11. A valve drive device (10), comprising: a camshaft (12) which comprises a shaft element (18) and a cam piece (20) which is drivable by the shaft element (18) and which has a first cam (24) effecting a first stroke of a valve and a second cam (26) effecting a second stroke of the valve different from the first stroke and which is displaceable in an axial direction (22) of the camshaft (12) relative to the shaft element (18) between a first position, in which the valve is actuatable by the first cam (24), and a second position in which the valve is actuatable by the second cam (26);an electrically controllable actuator (28) via which, as a result of an electrical control of the actuator (28), the cam piece (20) is displaceable relative to the shaft element in the axial direction (22) of the camshaft (12);wherein the actuator (28) is configured to push the cam piece (20) alternately back and forth between the first and second positions in a case of successive electrical controls with a same polarity; andan electronic control device (30) which has exactly one output for the actuator (28) and via which the successive electrical controls of the actuator (28), which are carried out with the same polarity, take place;wherein the actuator (28) is configured as a linear actuator which has a coil (34) which is supplyable with electrical current and one armature (36) which, by supplying the coil with electrical current, is moveable translationally relative to the coil;wherein the armature (36) is coupled to a control element (40) which is moveable with the armature (36) in a translational manner relative to the coil (34);wherein a forced guide (42), via which rotations of the control element (40) resulting from translational movements of the control element (40) around a rotational axis (44) can be effected;wherein the actuator (28) has a first actuating element (46) and a second actuating element (48) which are each moveable in a translational manner along an actuating direction (50), wherein the control element (40), during its translational movements caused by the successive electrical controls and as a result of its rotations caused by the forced guide (42), alternately actuates the first and second actuating elements (46, 48), thereby alternately moving the actuating elements (46, 48) translationally along the actuating direction (50) and thereby causing the alternating back and forth movement of the cam piece (20).
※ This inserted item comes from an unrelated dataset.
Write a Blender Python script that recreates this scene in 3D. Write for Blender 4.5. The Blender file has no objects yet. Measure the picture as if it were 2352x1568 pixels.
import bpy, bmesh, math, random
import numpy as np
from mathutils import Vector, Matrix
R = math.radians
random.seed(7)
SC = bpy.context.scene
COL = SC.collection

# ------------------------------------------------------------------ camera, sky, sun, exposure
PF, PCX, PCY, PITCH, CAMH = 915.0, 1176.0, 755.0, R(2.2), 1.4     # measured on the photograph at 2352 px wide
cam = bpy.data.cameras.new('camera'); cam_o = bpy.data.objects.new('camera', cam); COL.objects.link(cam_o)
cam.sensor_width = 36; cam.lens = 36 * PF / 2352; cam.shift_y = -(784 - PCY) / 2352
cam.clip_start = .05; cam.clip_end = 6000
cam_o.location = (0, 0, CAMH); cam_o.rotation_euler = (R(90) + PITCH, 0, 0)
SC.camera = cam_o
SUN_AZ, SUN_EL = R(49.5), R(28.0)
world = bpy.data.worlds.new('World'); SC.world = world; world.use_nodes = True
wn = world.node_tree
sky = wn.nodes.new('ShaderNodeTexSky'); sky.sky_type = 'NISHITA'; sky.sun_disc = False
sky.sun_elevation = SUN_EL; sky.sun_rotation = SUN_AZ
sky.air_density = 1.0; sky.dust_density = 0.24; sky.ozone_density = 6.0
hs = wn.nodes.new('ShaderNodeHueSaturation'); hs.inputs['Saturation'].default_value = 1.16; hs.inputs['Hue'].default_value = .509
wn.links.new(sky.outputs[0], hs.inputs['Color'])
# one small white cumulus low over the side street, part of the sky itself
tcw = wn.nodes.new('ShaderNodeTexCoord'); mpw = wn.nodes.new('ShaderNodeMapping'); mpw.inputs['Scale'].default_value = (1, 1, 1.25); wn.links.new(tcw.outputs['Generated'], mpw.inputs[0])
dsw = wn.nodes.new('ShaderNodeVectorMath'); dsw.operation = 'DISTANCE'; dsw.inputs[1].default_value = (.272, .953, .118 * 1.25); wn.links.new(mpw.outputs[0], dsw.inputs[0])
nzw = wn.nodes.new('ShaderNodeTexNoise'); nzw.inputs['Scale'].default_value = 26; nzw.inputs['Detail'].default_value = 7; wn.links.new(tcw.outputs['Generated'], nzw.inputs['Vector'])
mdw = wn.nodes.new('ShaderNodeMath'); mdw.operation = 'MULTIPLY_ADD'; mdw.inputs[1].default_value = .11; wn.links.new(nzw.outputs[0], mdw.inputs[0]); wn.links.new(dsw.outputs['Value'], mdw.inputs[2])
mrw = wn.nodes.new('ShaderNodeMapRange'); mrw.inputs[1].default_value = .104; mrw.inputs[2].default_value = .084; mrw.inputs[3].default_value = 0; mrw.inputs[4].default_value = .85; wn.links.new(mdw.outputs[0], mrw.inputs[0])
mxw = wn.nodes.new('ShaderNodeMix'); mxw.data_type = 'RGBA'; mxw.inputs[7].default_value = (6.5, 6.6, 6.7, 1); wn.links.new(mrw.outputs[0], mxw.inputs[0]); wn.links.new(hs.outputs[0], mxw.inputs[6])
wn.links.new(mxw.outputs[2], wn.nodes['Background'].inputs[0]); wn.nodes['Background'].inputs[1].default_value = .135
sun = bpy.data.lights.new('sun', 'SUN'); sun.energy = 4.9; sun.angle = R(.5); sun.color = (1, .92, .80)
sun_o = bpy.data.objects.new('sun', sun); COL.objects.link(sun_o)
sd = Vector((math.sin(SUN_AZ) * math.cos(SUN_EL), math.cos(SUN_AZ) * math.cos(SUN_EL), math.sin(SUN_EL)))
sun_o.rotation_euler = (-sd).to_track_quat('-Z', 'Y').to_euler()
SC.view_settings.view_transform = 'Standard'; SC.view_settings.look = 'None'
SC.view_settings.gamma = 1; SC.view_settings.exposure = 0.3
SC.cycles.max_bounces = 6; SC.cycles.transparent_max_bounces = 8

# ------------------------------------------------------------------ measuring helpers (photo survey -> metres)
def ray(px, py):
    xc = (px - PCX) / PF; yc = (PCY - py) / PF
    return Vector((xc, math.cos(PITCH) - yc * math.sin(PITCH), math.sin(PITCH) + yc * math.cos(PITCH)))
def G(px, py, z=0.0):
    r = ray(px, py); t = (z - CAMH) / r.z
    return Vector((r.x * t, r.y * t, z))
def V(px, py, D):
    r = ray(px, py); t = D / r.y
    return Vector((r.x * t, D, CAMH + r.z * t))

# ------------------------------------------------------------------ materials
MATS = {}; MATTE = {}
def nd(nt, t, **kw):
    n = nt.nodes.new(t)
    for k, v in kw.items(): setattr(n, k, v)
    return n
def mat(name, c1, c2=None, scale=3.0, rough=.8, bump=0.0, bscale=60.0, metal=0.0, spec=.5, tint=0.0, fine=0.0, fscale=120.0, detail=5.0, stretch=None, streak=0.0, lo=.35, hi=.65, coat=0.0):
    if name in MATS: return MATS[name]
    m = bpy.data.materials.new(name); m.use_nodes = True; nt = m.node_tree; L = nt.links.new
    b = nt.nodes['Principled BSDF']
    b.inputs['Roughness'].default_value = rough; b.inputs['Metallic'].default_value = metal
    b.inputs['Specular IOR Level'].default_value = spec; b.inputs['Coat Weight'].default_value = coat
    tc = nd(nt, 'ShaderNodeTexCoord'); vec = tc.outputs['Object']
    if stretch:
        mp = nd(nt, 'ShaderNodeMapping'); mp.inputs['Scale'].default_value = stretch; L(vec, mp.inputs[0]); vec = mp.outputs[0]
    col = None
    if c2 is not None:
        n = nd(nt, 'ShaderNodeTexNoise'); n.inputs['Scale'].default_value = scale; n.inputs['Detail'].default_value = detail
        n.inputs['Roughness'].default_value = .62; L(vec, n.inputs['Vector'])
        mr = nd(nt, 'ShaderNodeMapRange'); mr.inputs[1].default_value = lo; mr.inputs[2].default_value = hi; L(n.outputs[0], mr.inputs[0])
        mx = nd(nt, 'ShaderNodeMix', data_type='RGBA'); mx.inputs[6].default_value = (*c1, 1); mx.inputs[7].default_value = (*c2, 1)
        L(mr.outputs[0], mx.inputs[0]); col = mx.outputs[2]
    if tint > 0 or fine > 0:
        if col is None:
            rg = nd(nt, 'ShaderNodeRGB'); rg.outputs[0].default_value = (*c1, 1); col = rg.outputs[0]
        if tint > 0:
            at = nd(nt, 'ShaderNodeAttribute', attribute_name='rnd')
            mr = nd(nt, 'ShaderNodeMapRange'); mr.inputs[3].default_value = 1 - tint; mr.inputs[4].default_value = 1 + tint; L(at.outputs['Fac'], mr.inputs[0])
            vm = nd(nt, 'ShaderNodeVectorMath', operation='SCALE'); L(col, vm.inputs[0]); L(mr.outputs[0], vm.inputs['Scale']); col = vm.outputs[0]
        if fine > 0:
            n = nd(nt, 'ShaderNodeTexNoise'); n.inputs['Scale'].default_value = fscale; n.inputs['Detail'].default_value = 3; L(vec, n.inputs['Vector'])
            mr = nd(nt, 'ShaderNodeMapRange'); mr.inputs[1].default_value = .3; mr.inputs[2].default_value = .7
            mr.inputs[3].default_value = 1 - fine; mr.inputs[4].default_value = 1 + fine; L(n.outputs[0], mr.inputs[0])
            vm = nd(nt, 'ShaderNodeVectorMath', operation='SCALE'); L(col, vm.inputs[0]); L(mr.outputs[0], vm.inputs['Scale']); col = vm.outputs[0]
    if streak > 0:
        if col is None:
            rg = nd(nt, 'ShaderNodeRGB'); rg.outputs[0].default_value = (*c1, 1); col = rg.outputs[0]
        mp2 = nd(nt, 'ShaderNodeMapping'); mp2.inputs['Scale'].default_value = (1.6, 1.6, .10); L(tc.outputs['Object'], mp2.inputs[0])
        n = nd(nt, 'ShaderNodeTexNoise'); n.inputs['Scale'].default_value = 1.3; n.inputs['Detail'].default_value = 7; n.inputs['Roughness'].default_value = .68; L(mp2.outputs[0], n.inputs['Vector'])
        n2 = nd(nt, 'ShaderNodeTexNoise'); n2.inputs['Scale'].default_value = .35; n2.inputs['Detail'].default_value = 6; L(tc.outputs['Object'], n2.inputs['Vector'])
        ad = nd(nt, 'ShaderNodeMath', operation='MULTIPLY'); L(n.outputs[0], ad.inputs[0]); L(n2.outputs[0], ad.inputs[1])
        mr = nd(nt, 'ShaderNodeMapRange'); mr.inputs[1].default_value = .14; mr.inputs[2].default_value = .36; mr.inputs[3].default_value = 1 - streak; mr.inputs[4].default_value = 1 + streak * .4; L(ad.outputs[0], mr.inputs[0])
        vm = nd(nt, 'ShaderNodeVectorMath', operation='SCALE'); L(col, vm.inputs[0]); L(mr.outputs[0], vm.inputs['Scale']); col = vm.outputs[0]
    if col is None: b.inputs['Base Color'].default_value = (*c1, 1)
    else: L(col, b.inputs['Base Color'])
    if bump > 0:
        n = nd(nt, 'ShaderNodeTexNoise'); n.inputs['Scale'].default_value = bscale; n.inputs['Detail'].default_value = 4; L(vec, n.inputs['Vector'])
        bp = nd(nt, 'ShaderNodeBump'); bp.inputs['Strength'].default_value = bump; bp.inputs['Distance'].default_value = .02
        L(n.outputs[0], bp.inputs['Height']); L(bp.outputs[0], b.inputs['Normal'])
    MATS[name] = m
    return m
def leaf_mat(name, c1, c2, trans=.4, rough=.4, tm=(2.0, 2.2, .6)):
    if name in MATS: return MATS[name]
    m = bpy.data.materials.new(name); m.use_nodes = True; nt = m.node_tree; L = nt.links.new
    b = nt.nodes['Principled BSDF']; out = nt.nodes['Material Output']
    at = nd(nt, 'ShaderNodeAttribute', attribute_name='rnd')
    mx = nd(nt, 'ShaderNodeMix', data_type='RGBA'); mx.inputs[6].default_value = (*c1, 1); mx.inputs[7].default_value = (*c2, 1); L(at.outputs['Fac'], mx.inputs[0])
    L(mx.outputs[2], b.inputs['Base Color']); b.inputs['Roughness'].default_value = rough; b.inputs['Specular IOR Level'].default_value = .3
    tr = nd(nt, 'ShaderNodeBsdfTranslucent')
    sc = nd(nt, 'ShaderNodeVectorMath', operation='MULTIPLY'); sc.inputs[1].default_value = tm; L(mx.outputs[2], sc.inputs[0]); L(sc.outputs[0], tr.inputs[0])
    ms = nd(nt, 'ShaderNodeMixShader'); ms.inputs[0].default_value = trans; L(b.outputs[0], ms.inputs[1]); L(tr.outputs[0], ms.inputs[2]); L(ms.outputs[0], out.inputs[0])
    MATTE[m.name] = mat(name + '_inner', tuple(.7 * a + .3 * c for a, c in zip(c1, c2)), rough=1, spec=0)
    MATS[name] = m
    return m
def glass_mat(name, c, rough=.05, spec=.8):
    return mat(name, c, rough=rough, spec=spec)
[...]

12. The valve drive device (10) according to claim 11, wherein: the first actuating element (46) has a first actuating surface (52) which runs obliquely to the actuating direction (50) and obliquely to the axial direction (22) of the camshaft (12); andthe second actuating element (48) has a second actuating surface (54) which runs obliquely to the actuating direction (50) and obliquely to the axial direction (22) of the camshaft (12);and further comprising:a sliding element (56) displaceable in the axial direction (22) of the camshaft (12) relative to the shaft element (18) and via which the cam piece (20) is displaceable relative to the shaft element (18);wherein the sliding element (56) has a third actuating surface (68) which corresponds to the first actuating surface (52) and which runs obliquely to the actuating direction (50) and obliquely to the axial direction (22) of the camshaft (12);wherein the sliding element (56) has a fourth actuating surface (70) corresponding to the second actuating surface (54) and which runs obliquely to the actuating direction (50) and obliquely to the axial direction (22) of the camshaft (12);wherein the first actuating surface (52) is moveable into supporting contact with the third actuating surface (68) by actuating the first actuating element (46), whereby the sliding element (56) is displaceable relative to the shaft element (18) in a first sliding direction (64) running along the axial direction (22) of the camshaft (12) in order to cause a displacement of the cam piece (20) from one of the positions to the other position via the sliding element (56);wherein the second actuating surface (54) is moveable into supporting contact with the fourth actuating surface (70) by actuating the second actuating element (48), whereby the sliding element (56) is displaceable relative to the shaft element (18) in a second sliding direction (66) running along the axial direction (22) of the camshaft (12) and opposed to the first sliding direction (64) in order to thereby cause displacement of the cam piece (20) from the other position to the one position via the sliding element (56);wherein when one of the actuating elements (46, 48) is actuated by the control element (40), the actuation of the respective other actuating element (48, 46) caused by the control element (40) does not occur.

13. The valve drive device (10) according to claim 12, wherein the control element (40) has a recess (72a) which is arranged in overlap with the first actuating element (46) in a first rotational position of the control element (40) rotatable into the first rotational position by the forced guide (42) and in overlap with the second actuating element (48) in a second rotational position of the control element (40) rotatable into the second rotational position by the forced guide (42).

14. The valve drive device (10) according to claim 11, wherein the forced guide (42) comprises the coil (34) designed as a spring element, which is tensionable by the respective translational movement of the control element (40) caused by the respective electrical control and is thereby rotatable in a first direction of rotation, relaxes between two successive ones of the electrical controls in each case, thereby independently turns back in a second direction of rotation (84) opposed to the first direction of rotation and thereby causes the control element (40) to rotate around the rotational axis (44).